After three quarters of decline, Zalando‘s sales rose slightly again in the last quarter. The platform is expanding its range, focusing on content and also developing its B2B logistics services.
“Return to growth”
“We are returning to growth”, says a relieved Zalando. Gross sales volume (GMV, or the value of all sales) rose by 1.3% to 3.3 billion euros in the first quarter. However, the turnover (commissions on sales) that remains for the company decreased to 2.2 billion euros, compared with 2.3 billion euros last year.
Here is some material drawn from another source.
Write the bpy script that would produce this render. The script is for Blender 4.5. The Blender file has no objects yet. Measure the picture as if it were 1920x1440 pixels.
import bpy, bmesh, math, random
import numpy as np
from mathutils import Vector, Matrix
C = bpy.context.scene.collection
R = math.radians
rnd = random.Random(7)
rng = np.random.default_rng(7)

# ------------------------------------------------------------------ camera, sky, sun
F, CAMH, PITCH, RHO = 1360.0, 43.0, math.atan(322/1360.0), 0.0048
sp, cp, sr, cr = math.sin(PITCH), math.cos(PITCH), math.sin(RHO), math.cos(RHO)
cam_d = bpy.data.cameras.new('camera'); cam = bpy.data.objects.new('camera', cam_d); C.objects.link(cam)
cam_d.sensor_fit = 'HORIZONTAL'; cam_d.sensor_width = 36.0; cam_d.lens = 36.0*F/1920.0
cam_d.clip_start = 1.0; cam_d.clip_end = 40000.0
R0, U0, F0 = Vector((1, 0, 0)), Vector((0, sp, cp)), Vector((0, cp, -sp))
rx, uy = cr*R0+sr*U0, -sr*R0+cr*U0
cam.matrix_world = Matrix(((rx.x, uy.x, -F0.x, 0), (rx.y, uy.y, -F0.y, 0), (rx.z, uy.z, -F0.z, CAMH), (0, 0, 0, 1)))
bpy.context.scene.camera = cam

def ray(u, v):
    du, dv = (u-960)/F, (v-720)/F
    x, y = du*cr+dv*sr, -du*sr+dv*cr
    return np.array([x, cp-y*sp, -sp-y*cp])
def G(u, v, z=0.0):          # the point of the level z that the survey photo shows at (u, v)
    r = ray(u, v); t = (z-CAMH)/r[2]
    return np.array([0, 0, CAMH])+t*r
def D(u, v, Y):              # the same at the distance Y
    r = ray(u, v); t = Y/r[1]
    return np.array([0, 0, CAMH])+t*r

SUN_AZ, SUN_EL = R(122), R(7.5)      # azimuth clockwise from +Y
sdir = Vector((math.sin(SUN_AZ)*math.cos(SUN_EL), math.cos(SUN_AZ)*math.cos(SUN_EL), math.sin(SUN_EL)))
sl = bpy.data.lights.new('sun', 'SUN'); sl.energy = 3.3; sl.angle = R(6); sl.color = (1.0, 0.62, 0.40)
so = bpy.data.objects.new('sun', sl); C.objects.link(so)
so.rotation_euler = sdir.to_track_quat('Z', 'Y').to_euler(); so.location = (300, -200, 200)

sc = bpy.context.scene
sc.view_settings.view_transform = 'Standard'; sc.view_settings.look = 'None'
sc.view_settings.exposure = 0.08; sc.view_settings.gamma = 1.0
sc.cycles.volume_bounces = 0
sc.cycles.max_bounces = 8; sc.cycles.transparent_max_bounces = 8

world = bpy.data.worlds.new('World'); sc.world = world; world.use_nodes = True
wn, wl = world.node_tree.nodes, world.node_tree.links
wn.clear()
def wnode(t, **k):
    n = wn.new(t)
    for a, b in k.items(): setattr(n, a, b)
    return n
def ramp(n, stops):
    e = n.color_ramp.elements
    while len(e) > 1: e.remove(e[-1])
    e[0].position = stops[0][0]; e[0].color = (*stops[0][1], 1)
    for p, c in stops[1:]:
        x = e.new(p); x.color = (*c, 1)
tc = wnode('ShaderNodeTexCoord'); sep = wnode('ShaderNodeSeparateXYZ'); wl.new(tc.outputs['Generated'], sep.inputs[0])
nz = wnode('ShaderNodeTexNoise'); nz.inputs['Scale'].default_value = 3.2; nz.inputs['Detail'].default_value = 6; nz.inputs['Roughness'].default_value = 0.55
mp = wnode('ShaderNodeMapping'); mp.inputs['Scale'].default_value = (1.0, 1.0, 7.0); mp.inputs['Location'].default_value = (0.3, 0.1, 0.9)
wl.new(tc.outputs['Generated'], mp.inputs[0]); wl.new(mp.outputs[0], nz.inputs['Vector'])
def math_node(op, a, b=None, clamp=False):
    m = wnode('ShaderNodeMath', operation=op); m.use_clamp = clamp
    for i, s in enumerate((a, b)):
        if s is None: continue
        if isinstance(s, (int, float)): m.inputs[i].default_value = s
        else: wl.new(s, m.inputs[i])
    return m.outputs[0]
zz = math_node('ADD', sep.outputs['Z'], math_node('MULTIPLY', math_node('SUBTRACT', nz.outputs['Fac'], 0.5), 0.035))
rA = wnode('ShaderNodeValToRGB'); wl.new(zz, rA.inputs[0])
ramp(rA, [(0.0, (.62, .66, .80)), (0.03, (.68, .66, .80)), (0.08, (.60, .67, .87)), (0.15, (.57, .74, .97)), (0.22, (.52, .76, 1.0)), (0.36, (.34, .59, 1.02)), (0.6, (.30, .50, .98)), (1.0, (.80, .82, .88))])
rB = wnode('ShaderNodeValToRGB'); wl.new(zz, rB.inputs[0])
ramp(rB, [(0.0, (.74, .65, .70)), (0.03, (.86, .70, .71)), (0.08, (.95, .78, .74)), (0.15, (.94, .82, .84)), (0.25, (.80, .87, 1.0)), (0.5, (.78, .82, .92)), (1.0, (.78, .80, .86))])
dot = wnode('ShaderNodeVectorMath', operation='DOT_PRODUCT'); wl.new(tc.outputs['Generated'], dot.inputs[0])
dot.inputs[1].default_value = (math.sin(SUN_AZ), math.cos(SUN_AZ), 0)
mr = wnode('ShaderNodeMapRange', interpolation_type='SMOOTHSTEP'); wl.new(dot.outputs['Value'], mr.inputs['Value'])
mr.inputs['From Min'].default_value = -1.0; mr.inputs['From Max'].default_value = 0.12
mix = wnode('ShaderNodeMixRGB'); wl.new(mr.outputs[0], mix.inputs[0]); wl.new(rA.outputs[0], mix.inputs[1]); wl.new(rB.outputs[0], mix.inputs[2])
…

Adjusted EBIT was 28.3 million euros, in line with market expectations and representing a margin of 1.3%. A year earlier, operating profit was negative by 0.7 million euros. According to the company, profitability has improved significantly thanks to lower execution costs and better stock management.
More and more logistics
Zalando now distinguishes between two main areas of activity: in addition to its B2C retail offering, the German group also plans to handle online order fulfilment for other brands. This B2B arm, called Zeos, currently has 27 customers and sales of 215 million euros. Belgian brand LolaLiza, among others, now uses Zalando to fulfil its orders abroad.
For the fashion platform, Zalando is then working on a wider range, more advice through digital tools and inspirational content. For example, customers in Spain, France and Italy can now get size advice using a body measurement tool and there is now Trend Spotter, which shows shoppers the latest fashion trends in six European capitals – based on Zalando’s own data.
Zalando confirms its outlook for the full year 2024 and expects GMV and sales to increase by 0% to 5% this year compared to 2023. The company continues to target profitable growth, with improved margins, and adjusted EBIT is expected to be between 380 million euros and 450 million euros.